For a relatively brief book, Rogue State is surprisingly hard to read. In part this is the result of the book's didactic structure, which borders on a clip-job at times. In part it derives from the author's relentless desire to interpret every action of the U.S. government in the worst possible light -- not a bad rule-of-thumb, it must be conceded, but one that sometimes makes for leaden prose.

Most of all, however, the difficulty of Rogue State lies in its subject-matter -- as well it should. It is hard to wade through 300 pages, and several decades, of carefully-documented hypocrisy, cynicism, and outright atrocity without feeling a little numbed. But there is real power in Blum's approach, as in his "Concise History of United States Global Interventions, 1945 to the Present" (over 40 pages, one or two interventions per page); or his account of "The US versus the World at the United Nations," which compiles 150 examples of General Assembly resolutions on which the United States was outvoted by mind-boggling margins. These include resolutions "declar[ing] that education, work, health care, proper nourishment, national development, etc. are human rights" (132 for, 1 against); calling for "Protection against products harmful to health and the environment" (146-1); and, of course, seeking the end of the economic embargo against Cuba (155-2 in 1999, with only Israel joining the U.S. in opposition).

To Blum's further credit, the analytical framework he offers for his mass of data is to-the-point and convincing:

When lying down with unsavories has such a long heritage, for Washington to pretend that it's no more than a temporary marriage of convenience to an (unfortunately) unattractive bride, is an exercise that fails to rise above simplistic propaganda. What has attracted the two sides to each other over the years has been a shared class consciousness, manifesting itself in an abhorrence of progressive movements, or something called 'communism' or most anything or anyone seen as a threat to a mutually-desired status quo (p. 60).
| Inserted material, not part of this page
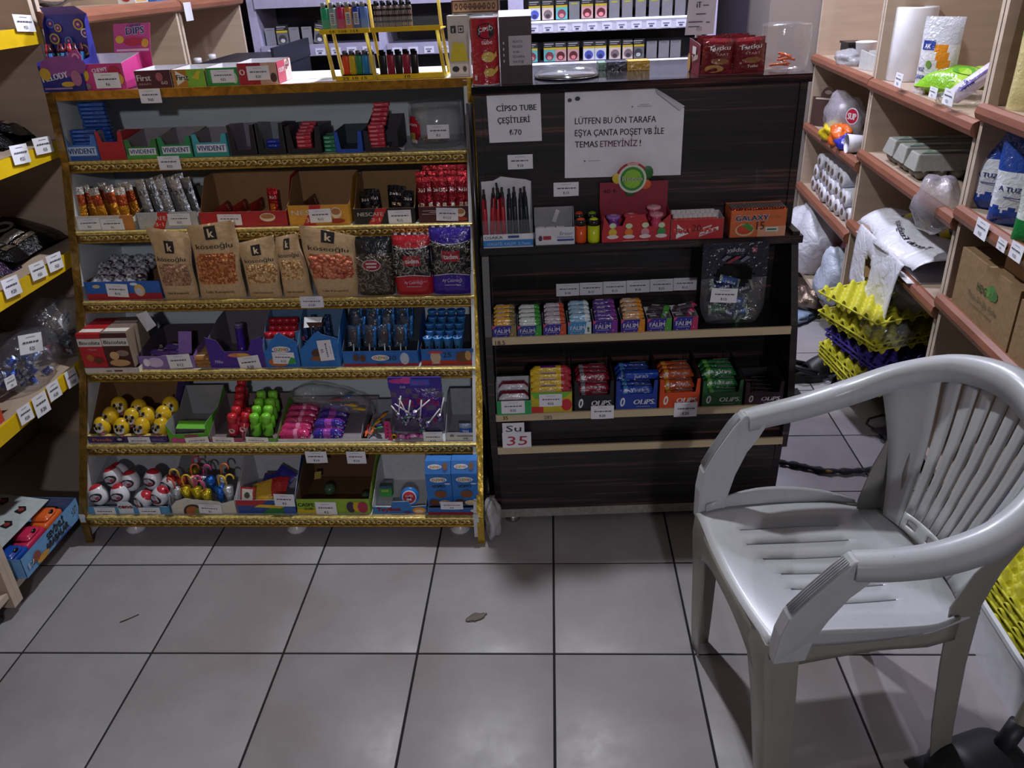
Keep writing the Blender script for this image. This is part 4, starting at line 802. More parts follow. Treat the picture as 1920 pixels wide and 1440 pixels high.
# lollipop bag with header
P_, w, h = shelf(5, 737, 834, 712, .05); t = thing('lollipop_bag', 'purple header bag of white stick lollipops', 'candy bag', loc(P_, RK, w/2), RK.psi); m = MB(); f = pillow(m, w, h*.84, .03, colf=lambda u, v: '#4a2a8c' if ((int(u*7)+int(v*8)) % 3 and v > .35) else '#5c5470', nu=16, nv=20, kind='bag'); m.xform(rotm(t=(0, .02, 0))); m.build('bag', 'film', t)
m = MB(); m.box(-w/2, w/2, .012, .018, h*.8, h, '#3c2c96'); f = flat(m, (-w/2, .012, h*.8), (w, 0, 0), (0, 0, h*.2)); f.ell(.2, .7, .18, .22, '#c43a94'); f.ell(.35, .75, .12, .3, '#d04aa0'); f.rect(.42, .3, .78, .85, '#3f5ac4'); f.text('yupi', .46, .45, .26, '#d04aa0', wd=.26, bold=.04); f.text('50', .22, .08, .2, '#d9d4e6', wd=.1, bold=.04); m.build('header_card', 'card', t)
m = MB(); f = Face(m, lambda x, y, k: V((x-.5)*w, .0-k, y*h), w, h)
for k, ch in enumerate('BOLECUN'): f.text(ch, .22+.105*k, .52+.05*(k % 2), .1, '#c43a8c', wd=.085, bold=.08)
f.text('V', .8, .22, .12, '#c43a8c', wd=.1, bold=.08); m.build('print', 'film', t)
def stick_lolly():
    o = thing('stick_lollipop', 'small lollipop with white stick in purple header bag', 'candy', group='white stick lollipops'); m = MB(); m.tube([(0, 0, 0), (0, 0, .062)], .0021, '#e6e6ea', 6); m.build('stick', 'plastic', o); m = MB(); m.ellipsoid((0, 0, 0), (.013, .009, .013), None, 10, 7, lambda u, v: ['#4a3a7c', '#8a7ab0', '#3a6a5c', '#c9c4d4'][int(u*6+v*5) % 4]); m.build('wrapped_head', 'foil', o); return o
sp = []
for (ax, ay, bx, by) in ((745, 740, 762, 775), (752, 735, 748, 772), (770, 745, 765, 780), (740, 757, 768, 775), (791, 740, 788, 780), (803, 752, 782, 770), (826, 765, 806, 790), (833, 742, 826, 775), (733, 760, 755, 785), (776, 775, 790, 800)):
    a = onpl(ax, ay, RK.w(0, y5+.035), RK.v); b = onpl(bx, by, RK.w(0, y5+.03), RK.v); d_ = a-b; b2 = b; rr = Vector(d_).to_track_quat('Z', 'Y').to_euler(); sp.append((b2-d_/np.linalg.norm(d_)*.012, rr))
copies(stick_lolly(), sp)
m = MB(); P_, w, _ = shelf(5, 722, 737, st=.016); m.slab([(0, 0, 0), (w, 0, 0), (w*.7, .01, .055), (0, .012, .055)], (0, -1, .2), .0015, '#c42e74'); f = flat(m, (0, 0, .0), (w*.8, 0, 0), (0, .011, .054))
for k in range(4): f.ell(.5, .2+.2*k, .16, .04, '#5a1a40')
o = tag(m.build('card_strip', 'card'), 'magenta card strip with dark dots beside lollipop bag', 'card'); o.location = tuple(P_)
P_, w, _ = shelf(5, 736, 798, st=.016); o = bar('gum_stick', .04, .014, .008, '#b03a8c', 'magenta gum stick at foot of purple header bag', 'gum', 'magenta gum sticks', deco=lambda u, v: '#d08ac0' if .3 < u < .6 else '#b03a8c')
copies(o, [(loc(P_, RK, .03+.03*k, .012, .002+.004*(k % 2)), (0, .1, random.uniform(-.3, .3))) for k in range(3)])
m = MB(); m.lathe([(.004, -.002), (.009, -.001), (.009, .001), (.004, .002)], '#d9a42a', 14, axis='y'); o = tag(m.build('gold_seal', 'foil'), 'round gold seal sticker at bottom of header bag', 'sticker'); o.location = tuple(loc(P_, RK, .006, 0, .012))
# white tray with blue lighters
P_, w, h = shelf(5, 836, 897, 812); d = .15; t = thing('white_tray', 'white card tray with blue packet at right end', 'display box', P_, RK.psi); m = MB(); tray(m, w, d, h, .09, '#c4c6cc', '#9a9ca4', side=[(d, .09), (d*.7, .09), (0, h)]); m.build('carton', 'card', t); m = MB(); f = ffront(m, w, h); f.text('BİK', .15, .5, .3, '#2a2a34', wd=.12, bold=.05); f.rect(.35, .55, .85, .65, '#4a4a58'); f.text('₺40', .55, .15, .26, '#2a2a34', wd=.14, bold=.03); m.build('print', 'card', t)
m = MB(); f = pillow(m, .036, .04, .012, colf=lambda u, v: '#2c5cb8' if v < .6 else '#8a98b4', nu=6, nv=6, crimp=.05); f.text('TEN', .5, .3, .25, '#d9e0ee', wd=.5, al='c', bold=.05); o = tag(m.build('blue_packet', 'film'), 'small blue and clear packet in white card tray', 'packet'); o.location = tuple(loc(P_, RK, w*.6, .02, .004))
yy = RKF[5][0]+.010
for r, l, p, ro in (((241, 820, 282, 835), 'price tag on the gold toy egg carton', '₺40', 0), ((348, 820, 392, 834), 'price tag on the empty lime green carton', '₺20', -.08), ((399, 820, 439, 834), 'price tag on carton of red bottles', '₺25', .05), ((461, 820, 503, 833), 'price tag on carton of lime green bottles', '₺25', .05), ((794, 810, 830, 832), 'price tag under the purple header bag', '₺15', 0)): ptag(RK, yy, r, l, p, rot=ro)
yy = RKF[5][0]-.014
ptag(RK, yy, (573, 847, 613, 868), 'price tag below gold edge, under pink bars', '₺10'); ptag(RK, yy, (650, 847, 686, 869), 'price tag below gold edge, under balloon tray', '₺10')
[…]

Not much here is new. Blum is covering ground well-trodden by Noam Chomsky, Edward Herman, Gabriel Kolko, Michael Parenti, and legions of independent journalists and activists. But the encyclopedic format of the work is fresh; both academics and activists will find Rogue State a useful reference work, as well as an informative if polemical read.


Note: an updated and slightly expanded edition of Rogue State was published in April 2002; this review refers to the previous (2001) edition.